Research & Innovation

Zhuo Feng Receives $550,000 NSF Grant to Explore Graph Learning Techniques

Feng's research plan will potentially advance the state of the art in spectral graph theory and electronic design automation (EDA)

circuit illustration

Principal Investigator Zhuo Feng, associate professor in the Department of Electrical and Computer Engineering at Stevens Institute of Technology, was recently awarded a grant of $550,000 from the National Science Foundation for his project “SHF: Small: Learning Circuit Networks from Measurements.”

Zhuo Feng

Graph learning techniques have shown promising results for various important applications such as vertex (data) classification, link prediction (recommendation systems), community detection, drug discovery, partial differential equation (PDE) solvers, and electronic design automation (EDA). However, the state-of-the-art graph topology learning methods do not scale to large data sets due to their high algorithm complexity. Existing graph topology learning methods cannot be efficiently applied in EDA tasks considering the sheer size of modern integrated circuit systems that typically involve millions or billions of elements.

Feng's research plan will investigate the first scalable yet sample-efficient spectral method for learning graphs (circuit networks) from a few voltage and current measurements. He plans to investigate the important EDA applications that include data-driven, physics-informed PDE solvers for much faster multiphysics simulations; and data-driven vectorless power/thermal integrity verification for worst-case performance estimation using a few voltage/current measurements.
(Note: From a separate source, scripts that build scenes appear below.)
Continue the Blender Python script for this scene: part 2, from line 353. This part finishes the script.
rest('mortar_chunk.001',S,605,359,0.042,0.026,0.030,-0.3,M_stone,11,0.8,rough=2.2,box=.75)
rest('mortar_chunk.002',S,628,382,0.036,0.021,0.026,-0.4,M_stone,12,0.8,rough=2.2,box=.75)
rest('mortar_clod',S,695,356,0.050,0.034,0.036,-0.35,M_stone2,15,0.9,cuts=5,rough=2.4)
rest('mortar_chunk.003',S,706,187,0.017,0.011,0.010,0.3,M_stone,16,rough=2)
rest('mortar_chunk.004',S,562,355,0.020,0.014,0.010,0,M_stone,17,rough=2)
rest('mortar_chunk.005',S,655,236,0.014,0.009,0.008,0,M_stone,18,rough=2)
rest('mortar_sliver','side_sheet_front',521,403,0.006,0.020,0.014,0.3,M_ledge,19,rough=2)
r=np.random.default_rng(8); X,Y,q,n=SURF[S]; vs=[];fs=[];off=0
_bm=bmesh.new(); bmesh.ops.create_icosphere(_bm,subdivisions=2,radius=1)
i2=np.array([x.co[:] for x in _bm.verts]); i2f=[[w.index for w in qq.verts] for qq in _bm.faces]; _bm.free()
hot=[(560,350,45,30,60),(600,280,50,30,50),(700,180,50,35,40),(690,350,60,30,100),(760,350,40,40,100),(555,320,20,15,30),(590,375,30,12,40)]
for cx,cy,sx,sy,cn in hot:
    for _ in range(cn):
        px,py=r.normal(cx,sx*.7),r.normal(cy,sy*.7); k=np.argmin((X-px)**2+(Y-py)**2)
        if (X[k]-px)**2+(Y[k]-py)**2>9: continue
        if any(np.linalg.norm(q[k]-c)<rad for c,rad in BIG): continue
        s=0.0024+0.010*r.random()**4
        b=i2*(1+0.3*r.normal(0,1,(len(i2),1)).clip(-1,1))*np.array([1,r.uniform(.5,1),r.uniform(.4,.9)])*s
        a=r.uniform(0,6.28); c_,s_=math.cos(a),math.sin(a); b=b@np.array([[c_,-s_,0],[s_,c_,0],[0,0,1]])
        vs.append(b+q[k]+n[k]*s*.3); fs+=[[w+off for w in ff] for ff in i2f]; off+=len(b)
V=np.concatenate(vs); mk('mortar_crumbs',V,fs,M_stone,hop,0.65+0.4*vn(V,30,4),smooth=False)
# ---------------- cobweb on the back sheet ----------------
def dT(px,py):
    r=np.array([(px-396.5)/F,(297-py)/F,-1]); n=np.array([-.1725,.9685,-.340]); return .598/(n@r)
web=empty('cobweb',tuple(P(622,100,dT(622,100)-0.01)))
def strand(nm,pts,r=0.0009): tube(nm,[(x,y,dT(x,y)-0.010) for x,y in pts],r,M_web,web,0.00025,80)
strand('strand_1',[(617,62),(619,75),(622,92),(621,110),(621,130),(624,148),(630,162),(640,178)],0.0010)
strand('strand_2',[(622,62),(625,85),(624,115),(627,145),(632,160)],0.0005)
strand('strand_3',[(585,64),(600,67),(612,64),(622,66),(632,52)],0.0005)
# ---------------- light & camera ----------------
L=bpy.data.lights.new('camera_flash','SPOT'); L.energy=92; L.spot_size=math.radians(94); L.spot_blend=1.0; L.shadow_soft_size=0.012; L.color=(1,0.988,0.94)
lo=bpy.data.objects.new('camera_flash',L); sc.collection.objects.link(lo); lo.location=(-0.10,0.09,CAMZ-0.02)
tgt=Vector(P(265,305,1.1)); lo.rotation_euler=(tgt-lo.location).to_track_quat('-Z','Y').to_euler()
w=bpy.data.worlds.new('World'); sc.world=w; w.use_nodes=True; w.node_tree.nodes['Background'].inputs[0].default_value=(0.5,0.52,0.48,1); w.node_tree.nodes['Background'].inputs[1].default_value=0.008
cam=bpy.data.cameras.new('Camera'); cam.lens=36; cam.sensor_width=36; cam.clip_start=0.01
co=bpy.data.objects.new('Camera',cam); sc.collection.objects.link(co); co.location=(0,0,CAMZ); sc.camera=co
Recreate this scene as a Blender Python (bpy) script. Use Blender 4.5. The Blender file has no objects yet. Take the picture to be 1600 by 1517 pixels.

The success of this research plan will immediately allow the development of scalable data-driven, physics-informed EDA algorithms for modeling, simulation, optimization, and verification of integrated circuits (ICs). The accomplished theoretical results will potentially advance the state of the art in spectral graph theory, scientific computation, as well as graph-based machine learning (ML). The practically efficient methods developed through this research will open avenues for developing data-driven, physics-informed EDA applications.

Feng said, “New spectral algorithms for estimating probabilistic graphical models will open avenues for developing highly efficient data-driven electronic design automation (EDA) algorithms.”